Ах, какое это было для меня счастье, когда в 1972 году я поступила в Литературный институт имени Горького, единственный такой во всем мире! И стала рязанкой с временной московской пропиской, то есть стала - пусть как бы временной, но москвичкой! Я тогда сочинила такие стихи:

Я студентка! Я живу в столице

И уже себя считаю здесь,

Нет, не чужеродною частицей,

А своею, самой что ни есть.

Только все же странно, я не скрою,

Привыкать (в Рязани - проще там)

К окруженным славой мировою

Достопримечательным местам.

Будто по открытке из альбома,

Я брожу по улице иной,

Прежде лишь заочно мне знакомой

И заочно так любимой мной.

Я к Москве привыкну, как к Рязани,

Но, наверно, не смогу и впредь

На нее привычными глазами

Пусто и пресыщенно смотреть.

Ах, Москва! Она неповторима -

Понимаю это все ясней

И, как сахар быстрорастворимый,

Растворяюсь, растворяюсь в ней.

Когда я принесла это стихотворение в "Московский комсомолец", сотрудник Вадим Черняк прочитал его при мне и показал чернобородому человеку, чудноватого, потустороннего вида, сидящему в тени от настольной лампы, как в тени славы. И тот похвалил меня, сказал:

- В этом стихотворении есть нестандартный подход к теме Москвы, живая непосредственность. И есть своя изюминка - "сахар быстрорастворимый". За это стихотворение я бы поставил автору "хор".

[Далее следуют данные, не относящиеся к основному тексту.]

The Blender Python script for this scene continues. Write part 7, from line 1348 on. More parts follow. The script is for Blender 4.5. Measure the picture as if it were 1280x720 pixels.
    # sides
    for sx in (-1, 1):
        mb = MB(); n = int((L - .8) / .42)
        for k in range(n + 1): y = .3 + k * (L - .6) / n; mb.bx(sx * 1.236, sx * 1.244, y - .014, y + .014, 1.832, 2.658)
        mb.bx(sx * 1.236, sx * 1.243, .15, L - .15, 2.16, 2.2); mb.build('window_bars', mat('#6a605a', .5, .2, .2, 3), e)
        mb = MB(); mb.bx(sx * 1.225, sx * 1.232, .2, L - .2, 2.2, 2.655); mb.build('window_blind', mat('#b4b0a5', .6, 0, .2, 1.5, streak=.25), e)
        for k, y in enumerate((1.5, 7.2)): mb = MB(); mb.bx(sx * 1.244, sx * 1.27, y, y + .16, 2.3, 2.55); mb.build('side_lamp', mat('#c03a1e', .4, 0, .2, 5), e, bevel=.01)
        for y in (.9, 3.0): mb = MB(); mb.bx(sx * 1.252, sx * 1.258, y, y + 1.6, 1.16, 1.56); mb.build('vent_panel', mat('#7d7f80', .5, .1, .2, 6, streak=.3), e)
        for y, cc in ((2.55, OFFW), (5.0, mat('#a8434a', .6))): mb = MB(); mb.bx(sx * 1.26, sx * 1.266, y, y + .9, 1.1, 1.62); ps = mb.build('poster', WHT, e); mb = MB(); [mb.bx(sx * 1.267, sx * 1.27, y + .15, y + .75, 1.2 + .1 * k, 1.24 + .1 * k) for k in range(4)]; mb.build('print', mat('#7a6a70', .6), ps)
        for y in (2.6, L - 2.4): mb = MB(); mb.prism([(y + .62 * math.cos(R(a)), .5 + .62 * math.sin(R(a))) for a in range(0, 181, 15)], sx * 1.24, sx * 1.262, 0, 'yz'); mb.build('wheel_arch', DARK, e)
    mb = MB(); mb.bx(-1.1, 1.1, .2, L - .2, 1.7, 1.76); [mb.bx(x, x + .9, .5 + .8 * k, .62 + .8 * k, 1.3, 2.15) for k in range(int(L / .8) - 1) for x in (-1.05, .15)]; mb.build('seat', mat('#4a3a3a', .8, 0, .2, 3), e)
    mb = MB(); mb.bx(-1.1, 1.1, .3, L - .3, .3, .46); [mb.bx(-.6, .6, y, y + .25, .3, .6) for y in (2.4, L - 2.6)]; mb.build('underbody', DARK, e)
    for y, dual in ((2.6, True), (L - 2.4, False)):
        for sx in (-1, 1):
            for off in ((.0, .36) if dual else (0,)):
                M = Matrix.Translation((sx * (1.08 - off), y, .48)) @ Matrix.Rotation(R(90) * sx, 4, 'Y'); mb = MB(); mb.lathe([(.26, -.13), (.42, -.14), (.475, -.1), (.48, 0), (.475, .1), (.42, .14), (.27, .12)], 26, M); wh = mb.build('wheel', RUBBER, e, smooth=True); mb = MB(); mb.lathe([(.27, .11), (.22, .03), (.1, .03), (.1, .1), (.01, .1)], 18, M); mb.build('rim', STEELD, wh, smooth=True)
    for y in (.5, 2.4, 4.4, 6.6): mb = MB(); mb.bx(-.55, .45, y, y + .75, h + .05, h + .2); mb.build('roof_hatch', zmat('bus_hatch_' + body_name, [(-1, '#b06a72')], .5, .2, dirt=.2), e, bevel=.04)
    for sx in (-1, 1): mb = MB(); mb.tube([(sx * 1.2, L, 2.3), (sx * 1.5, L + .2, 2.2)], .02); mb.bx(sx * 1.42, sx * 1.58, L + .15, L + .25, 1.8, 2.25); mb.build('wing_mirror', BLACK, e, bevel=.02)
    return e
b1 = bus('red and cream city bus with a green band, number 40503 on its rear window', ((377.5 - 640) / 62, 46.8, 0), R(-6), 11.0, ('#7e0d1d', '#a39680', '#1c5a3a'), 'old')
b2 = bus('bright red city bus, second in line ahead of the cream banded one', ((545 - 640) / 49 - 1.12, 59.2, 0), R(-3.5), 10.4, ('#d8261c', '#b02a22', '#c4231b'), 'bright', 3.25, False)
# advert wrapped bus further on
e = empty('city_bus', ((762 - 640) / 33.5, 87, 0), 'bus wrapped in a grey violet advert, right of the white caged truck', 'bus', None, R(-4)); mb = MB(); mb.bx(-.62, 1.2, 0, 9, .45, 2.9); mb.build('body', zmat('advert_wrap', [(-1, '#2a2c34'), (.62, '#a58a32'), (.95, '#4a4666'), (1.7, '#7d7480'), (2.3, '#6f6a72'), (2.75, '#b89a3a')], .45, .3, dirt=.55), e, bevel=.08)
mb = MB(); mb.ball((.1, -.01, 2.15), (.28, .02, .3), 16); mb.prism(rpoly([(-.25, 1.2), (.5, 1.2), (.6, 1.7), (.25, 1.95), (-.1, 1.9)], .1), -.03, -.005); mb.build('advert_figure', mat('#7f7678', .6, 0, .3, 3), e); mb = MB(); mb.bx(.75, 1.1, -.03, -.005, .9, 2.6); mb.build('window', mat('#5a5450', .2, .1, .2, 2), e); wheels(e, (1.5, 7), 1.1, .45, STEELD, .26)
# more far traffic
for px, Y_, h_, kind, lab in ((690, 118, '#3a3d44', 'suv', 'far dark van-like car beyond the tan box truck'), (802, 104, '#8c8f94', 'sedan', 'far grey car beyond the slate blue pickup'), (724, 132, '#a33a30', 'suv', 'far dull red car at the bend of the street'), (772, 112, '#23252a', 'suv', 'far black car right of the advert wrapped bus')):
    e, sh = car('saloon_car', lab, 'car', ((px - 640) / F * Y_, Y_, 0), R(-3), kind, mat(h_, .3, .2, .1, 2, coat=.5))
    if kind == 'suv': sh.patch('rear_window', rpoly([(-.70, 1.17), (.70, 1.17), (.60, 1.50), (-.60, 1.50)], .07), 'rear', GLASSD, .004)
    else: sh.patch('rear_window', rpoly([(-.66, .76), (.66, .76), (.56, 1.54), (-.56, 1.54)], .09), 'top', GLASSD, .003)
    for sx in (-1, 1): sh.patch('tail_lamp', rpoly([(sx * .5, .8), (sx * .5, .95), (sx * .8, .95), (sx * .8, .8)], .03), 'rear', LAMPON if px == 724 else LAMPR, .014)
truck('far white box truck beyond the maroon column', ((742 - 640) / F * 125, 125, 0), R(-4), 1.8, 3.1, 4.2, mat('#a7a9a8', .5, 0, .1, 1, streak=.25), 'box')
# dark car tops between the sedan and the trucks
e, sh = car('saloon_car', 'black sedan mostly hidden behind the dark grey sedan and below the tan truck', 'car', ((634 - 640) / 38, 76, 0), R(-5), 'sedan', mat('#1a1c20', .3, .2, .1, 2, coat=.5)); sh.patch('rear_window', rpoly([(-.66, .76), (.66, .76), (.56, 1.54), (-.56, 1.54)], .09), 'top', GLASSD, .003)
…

- А вас как зовут? - спросила я, чтобы знать, кто поставил мне "хор".

- Николай Глазков.

- Я вас запомню, - сказала я.

А потом я узнала, что Николай Глазков - изумительный поэт, альтернативный всем официозным советским поэтам. А потом я увидела его в фильме Андрея Тарковского "Андрей Рублев" - в роли мужика, который прыгает с колокольни, чтобы взлететь птицей.